A more unified management team could help bring together the various elements of Samsung’s business, including its recent SmartThings acquisition with its Galaxy line of devices. And while Samsung would indeed be simplifying its executive team, it wouldn’t be streamlining things entirely – a third co-CEO, Kwon Oh-hyon, who overseas the company’s semiconductor and display panel supply businesses, would reportedly remain where he is.

Samsung is said to still be selling strong in the U.S., but other key markets, including China, are seeing negative growth in new device sales. The firm needs to do something to shake up its mobile business – despite the fact that it’s still a market leader, short-term growth is trending downwards and mid- to long-term performance has seen stagnating sales at best.

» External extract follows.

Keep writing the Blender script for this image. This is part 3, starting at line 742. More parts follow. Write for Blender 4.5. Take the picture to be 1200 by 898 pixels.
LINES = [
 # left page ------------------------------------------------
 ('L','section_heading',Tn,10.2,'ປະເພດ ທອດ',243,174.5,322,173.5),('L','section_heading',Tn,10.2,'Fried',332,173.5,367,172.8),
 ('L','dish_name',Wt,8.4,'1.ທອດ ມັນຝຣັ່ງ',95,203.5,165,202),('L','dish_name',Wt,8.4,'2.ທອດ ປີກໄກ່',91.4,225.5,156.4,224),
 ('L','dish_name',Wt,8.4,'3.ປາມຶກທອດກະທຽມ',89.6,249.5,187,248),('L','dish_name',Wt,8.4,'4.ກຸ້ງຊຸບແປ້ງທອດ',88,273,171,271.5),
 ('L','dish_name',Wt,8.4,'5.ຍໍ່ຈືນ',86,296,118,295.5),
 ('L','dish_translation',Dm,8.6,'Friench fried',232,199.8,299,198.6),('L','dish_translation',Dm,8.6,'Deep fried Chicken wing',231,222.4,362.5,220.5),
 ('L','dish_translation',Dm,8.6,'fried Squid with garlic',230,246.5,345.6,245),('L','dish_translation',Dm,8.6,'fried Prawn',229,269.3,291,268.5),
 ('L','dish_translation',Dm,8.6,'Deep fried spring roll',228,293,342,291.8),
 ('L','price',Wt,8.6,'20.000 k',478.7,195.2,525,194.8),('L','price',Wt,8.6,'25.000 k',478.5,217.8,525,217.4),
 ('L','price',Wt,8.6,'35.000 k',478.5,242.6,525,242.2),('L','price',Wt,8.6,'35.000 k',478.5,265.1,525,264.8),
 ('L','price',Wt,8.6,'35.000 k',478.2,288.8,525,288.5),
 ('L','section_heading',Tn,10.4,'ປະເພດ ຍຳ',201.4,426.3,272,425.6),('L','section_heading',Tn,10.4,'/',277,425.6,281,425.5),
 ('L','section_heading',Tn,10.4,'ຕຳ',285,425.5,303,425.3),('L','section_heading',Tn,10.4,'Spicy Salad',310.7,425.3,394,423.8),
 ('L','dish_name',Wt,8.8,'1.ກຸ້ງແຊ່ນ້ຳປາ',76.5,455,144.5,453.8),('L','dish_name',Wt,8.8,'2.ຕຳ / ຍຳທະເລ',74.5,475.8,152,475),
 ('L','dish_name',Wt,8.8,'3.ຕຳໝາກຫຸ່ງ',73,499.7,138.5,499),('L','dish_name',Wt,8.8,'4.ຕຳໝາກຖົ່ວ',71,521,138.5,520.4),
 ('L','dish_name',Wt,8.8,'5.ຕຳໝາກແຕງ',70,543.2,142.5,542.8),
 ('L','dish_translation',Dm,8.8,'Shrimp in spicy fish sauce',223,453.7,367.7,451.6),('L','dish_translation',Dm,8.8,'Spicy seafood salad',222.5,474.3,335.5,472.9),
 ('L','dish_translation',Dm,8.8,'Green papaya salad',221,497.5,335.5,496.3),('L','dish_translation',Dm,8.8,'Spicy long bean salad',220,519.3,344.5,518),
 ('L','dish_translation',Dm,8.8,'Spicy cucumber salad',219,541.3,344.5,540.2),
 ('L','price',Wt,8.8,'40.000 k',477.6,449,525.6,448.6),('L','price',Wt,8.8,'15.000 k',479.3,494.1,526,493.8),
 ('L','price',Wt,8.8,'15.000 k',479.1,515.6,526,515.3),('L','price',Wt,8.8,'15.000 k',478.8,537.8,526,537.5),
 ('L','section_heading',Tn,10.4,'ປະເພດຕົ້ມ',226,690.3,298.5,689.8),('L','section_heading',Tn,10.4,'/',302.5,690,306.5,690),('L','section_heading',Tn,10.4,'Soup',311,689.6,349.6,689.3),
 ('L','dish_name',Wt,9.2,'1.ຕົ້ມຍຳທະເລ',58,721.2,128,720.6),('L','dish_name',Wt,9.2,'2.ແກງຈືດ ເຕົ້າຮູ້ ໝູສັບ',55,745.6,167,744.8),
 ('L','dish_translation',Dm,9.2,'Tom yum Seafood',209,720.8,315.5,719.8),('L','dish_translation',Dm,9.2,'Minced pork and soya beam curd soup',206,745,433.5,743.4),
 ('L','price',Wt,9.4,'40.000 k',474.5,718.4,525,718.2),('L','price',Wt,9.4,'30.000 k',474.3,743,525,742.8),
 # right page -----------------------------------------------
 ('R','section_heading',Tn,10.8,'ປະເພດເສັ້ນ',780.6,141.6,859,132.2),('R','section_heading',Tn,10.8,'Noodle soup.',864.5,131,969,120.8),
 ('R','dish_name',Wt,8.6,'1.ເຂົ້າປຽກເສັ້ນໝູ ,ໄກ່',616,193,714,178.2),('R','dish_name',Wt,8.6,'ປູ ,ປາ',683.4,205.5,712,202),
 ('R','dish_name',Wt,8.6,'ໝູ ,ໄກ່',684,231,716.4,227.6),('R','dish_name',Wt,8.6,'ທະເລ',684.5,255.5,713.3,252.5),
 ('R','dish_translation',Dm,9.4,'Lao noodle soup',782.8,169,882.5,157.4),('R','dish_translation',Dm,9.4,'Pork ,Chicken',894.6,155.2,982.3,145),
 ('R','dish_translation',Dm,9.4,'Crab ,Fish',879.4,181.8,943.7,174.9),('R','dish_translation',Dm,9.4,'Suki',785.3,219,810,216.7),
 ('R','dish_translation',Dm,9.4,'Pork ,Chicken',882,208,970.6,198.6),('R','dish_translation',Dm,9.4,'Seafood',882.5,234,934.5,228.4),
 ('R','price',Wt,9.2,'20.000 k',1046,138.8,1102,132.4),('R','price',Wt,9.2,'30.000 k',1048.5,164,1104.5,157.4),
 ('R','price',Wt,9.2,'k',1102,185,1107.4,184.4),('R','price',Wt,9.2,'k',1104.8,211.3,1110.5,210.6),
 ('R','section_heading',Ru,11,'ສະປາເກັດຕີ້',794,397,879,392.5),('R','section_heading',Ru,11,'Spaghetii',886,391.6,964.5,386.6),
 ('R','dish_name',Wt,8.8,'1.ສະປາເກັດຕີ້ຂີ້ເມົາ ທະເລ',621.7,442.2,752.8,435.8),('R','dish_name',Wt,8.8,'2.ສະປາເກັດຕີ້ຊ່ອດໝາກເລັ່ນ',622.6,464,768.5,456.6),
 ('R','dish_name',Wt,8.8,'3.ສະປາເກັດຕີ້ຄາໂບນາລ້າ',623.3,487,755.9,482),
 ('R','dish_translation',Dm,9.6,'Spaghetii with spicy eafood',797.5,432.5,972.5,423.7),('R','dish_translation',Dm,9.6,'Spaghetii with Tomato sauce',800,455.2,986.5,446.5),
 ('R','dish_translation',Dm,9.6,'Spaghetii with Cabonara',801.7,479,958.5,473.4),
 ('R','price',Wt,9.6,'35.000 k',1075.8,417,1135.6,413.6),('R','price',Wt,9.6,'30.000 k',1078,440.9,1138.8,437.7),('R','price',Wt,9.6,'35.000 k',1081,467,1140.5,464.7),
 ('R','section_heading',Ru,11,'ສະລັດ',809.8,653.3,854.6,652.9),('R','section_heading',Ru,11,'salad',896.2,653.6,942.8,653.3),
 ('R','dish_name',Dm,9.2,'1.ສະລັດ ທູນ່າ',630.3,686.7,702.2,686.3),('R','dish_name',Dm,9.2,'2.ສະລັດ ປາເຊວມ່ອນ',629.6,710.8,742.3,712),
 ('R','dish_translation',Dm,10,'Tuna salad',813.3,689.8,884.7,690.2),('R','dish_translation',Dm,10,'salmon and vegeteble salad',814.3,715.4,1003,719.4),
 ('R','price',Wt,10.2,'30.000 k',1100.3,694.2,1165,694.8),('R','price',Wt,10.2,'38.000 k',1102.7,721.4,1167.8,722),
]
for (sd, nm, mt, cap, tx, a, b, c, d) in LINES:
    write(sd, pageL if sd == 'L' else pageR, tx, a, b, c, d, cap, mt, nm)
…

Part of Samsung’s answer to this problem will reportedly be paring back its Galaxy line to simplify costs and choices for consumers. Diversification of its offerings to suit different sub-groups of market segments has helped Samsung grow its business in the past, but at this point, its ever-expanding lineup of devices could be doing more damage than good in terms of diluting the Galaxy brand overall, and leaving consumers unsure of where to look in choosing their next hardware upgrade.